* [Listed entries]:
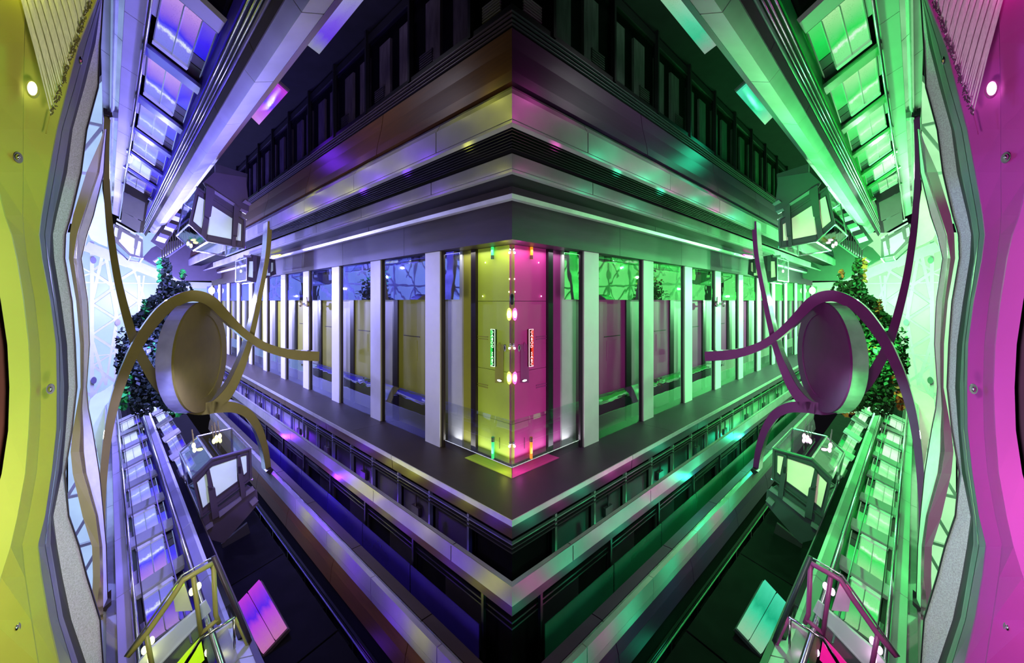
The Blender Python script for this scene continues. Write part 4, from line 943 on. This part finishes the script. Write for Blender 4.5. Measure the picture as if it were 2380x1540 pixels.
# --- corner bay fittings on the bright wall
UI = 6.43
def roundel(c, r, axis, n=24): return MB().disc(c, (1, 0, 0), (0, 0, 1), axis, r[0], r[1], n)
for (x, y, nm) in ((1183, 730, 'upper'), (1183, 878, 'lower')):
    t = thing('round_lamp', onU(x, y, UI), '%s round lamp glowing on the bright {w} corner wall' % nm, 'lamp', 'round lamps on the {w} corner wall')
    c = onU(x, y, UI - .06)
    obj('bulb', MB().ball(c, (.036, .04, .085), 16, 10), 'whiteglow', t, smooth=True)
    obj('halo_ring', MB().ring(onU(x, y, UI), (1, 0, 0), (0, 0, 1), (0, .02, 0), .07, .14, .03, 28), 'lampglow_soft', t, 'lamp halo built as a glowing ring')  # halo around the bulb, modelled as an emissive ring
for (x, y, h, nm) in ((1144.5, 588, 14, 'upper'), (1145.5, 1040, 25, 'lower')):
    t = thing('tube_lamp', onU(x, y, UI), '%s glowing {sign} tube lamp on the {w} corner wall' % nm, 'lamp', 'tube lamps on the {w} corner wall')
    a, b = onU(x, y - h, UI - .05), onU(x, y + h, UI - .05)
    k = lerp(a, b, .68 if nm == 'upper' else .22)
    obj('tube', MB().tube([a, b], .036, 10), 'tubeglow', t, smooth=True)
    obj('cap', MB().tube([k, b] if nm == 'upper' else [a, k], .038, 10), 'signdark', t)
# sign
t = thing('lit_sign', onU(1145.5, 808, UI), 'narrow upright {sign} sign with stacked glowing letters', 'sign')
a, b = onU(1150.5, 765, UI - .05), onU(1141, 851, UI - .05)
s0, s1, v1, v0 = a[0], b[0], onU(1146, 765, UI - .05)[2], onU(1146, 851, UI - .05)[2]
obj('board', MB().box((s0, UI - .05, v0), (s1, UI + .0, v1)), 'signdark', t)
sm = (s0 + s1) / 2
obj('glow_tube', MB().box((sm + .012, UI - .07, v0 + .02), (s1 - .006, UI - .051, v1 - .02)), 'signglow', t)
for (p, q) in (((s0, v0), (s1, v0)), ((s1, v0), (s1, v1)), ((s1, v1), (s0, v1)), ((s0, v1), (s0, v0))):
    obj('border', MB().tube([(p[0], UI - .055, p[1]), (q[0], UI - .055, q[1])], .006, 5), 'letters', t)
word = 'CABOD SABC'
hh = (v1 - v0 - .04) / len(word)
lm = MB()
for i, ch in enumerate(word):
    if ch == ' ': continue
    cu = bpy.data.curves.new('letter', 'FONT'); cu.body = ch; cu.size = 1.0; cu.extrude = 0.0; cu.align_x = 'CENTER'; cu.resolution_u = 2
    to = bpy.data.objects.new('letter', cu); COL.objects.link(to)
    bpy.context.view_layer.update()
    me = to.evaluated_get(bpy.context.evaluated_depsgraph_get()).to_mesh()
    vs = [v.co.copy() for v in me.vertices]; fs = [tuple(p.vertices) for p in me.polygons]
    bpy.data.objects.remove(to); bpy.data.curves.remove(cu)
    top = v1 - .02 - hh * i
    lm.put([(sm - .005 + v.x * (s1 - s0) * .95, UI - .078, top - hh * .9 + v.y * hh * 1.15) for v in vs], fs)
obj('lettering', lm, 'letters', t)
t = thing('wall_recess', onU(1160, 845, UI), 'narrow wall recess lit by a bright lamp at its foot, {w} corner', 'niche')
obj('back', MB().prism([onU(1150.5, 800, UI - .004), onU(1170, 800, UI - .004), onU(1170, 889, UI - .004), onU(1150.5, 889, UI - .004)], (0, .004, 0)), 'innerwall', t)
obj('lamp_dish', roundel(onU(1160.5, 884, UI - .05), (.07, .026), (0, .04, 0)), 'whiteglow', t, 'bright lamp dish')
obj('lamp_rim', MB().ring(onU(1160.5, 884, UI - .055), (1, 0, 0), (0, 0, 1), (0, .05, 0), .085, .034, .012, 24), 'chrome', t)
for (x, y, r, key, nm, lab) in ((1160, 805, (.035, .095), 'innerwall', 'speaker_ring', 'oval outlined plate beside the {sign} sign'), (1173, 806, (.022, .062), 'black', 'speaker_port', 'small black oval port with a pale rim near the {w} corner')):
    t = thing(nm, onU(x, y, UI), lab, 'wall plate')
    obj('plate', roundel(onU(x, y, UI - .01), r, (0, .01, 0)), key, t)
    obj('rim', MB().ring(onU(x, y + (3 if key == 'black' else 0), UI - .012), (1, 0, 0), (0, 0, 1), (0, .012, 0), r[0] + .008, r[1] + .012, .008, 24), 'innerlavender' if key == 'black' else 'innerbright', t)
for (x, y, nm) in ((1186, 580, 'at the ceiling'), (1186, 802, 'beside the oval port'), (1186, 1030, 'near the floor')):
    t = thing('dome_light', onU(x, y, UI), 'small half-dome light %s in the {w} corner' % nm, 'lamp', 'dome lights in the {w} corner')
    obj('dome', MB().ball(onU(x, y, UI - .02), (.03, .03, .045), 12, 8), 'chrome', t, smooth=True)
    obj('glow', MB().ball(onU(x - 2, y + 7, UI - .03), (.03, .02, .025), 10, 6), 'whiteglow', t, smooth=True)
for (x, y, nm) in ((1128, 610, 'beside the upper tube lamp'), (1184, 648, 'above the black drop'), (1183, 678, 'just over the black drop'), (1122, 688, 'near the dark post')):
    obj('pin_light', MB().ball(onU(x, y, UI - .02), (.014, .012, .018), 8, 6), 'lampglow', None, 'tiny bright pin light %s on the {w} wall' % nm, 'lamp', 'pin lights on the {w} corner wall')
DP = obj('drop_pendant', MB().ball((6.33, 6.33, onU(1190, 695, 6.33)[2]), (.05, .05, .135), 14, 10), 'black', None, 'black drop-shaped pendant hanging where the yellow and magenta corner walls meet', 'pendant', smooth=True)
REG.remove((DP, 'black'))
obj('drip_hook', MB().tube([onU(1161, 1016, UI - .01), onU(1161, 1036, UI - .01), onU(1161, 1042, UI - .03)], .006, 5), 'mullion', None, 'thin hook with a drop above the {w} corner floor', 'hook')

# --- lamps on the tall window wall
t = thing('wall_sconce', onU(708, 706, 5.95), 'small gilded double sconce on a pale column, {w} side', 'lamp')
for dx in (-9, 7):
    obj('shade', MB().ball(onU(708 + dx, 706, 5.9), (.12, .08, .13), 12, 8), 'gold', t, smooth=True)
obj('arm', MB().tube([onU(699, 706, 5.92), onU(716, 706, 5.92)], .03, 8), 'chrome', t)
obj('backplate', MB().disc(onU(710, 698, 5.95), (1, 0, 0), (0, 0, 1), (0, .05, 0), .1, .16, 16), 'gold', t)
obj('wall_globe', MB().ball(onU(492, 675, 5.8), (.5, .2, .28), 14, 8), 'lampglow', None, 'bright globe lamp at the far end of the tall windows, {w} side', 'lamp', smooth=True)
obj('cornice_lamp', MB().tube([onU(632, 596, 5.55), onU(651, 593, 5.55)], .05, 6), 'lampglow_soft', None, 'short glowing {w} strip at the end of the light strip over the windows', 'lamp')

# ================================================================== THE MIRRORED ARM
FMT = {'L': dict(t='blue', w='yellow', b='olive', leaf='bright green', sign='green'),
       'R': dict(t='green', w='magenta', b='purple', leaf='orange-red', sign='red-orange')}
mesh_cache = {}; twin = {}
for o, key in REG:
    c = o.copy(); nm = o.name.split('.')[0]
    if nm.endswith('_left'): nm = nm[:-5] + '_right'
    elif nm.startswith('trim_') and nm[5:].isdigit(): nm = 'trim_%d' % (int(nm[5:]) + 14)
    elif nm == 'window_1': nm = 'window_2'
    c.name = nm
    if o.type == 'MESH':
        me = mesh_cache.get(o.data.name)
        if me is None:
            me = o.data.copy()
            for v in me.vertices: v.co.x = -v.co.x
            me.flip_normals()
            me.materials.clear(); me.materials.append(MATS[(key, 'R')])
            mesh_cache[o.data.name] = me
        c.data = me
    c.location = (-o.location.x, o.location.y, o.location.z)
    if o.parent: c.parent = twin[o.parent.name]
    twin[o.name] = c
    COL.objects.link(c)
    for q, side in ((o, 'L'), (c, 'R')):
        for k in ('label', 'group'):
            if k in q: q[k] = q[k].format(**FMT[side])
---
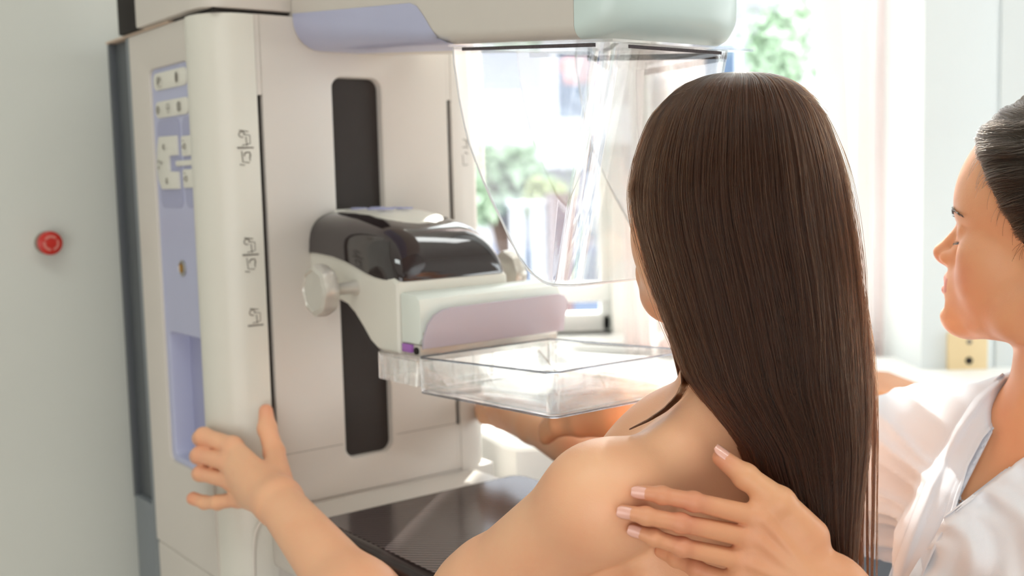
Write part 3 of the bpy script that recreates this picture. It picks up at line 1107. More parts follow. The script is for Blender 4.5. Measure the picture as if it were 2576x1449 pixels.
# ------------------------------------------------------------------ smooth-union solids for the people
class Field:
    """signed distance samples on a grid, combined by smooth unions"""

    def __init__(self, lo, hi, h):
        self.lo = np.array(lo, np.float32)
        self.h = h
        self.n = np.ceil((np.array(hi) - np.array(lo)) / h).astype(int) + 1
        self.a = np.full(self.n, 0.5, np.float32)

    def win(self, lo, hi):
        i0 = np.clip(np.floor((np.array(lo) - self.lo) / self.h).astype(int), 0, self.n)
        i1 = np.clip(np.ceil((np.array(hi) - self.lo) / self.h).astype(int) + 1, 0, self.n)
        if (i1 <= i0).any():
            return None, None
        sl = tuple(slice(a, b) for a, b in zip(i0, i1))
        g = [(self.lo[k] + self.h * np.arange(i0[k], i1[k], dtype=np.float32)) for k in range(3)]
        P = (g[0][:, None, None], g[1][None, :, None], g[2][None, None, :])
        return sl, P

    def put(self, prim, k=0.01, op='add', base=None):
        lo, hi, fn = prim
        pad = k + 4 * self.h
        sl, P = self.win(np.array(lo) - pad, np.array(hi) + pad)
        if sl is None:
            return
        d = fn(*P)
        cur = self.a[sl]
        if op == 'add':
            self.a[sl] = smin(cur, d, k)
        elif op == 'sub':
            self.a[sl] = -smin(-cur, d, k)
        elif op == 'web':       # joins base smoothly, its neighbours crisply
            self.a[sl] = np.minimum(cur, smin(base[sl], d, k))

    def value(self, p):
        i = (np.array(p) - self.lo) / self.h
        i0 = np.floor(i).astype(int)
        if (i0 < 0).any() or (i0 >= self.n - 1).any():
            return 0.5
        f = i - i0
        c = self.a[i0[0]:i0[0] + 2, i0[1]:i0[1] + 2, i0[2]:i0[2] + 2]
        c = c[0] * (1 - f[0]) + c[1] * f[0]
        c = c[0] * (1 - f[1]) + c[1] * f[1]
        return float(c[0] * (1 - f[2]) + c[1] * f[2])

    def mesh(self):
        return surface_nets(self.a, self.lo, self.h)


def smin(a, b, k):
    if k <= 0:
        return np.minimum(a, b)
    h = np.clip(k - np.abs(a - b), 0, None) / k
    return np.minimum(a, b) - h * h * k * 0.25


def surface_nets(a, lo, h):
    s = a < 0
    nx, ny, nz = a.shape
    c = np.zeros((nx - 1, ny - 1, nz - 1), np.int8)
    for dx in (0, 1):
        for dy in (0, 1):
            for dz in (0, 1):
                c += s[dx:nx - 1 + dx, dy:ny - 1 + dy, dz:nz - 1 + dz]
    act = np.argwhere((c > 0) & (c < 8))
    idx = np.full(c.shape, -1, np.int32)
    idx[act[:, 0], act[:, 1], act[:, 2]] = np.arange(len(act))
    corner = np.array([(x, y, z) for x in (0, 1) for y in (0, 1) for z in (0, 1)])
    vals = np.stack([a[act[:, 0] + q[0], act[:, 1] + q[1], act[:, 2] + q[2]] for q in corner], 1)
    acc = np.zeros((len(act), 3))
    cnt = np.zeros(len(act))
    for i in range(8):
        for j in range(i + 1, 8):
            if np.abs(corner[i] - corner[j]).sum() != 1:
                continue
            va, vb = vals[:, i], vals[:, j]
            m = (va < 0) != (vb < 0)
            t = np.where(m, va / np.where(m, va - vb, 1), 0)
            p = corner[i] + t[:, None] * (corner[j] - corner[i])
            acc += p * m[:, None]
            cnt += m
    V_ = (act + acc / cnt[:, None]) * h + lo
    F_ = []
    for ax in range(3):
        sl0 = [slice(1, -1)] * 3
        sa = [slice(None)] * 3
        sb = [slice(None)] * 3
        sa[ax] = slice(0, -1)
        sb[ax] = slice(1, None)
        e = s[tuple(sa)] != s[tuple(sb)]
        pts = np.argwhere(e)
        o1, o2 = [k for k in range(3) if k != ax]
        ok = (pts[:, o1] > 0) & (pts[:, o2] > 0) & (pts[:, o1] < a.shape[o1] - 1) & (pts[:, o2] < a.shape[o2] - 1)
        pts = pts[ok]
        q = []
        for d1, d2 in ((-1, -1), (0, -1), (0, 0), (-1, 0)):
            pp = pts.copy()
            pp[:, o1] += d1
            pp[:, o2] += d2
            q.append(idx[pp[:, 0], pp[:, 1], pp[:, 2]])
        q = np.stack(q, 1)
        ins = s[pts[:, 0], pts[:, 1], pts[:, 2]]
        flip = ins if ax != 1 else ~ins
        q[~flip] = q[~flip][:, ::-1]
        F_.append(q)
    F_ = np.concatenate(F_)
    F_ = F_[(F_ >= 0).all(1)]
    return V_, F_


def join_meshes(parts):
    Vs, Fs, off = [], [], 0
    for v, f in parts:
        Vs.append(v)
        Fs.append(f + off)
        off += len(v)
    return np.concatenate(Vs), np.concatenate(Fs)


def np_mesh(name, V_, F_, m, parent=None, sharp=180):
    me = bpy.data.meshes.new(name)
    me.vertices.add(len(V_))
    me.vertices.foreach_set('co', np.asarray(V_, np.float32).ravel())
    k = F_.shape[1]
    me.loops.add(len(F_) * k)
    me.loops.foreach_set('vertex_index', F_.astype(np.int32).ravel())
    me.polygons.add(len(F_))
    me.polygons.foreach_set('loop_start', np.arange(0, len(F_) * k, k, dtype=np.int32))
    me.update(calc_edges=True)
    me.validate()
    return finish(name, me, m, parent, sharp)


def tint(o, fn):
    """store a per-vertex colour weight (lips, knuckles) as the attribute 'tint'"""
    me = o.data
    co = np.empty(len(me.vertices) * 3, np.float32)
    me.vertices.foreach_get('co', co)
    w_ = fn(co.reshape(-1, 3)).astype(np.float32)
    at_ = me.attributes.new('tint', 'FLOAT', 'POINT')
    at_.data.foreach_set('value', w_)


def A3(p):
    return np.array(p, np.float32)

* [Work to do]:
Retype the records above, but only those lines that fall between the line containing "Write part 3" and the line containing "self.a = np.full(self.n, 0.5, np.float32)", with both of those lines included, exactly as written.

* [Answer for the task]:
Write part 3 of the bpy script that recreates this picture. It picks up at line 1107. More parts follow. The script is for Blender 4.5. Measure the picture as if it were 2576x1449 pixels.
# ------------------------------------------------------------------ smooth-union solids for the people
class Field:
    """signed distance samples on a grid, combined by smooth unions"""

    def __init__(self, lo, hi, h):
        self.lo = np.array(lo, np.float32)
        self.h = h
        self.n = np.ceil((np.array(hi) - np.array(lo)) / h).astype(int) + 1
        self.a = np.full(self.n, 0.5, np.float32)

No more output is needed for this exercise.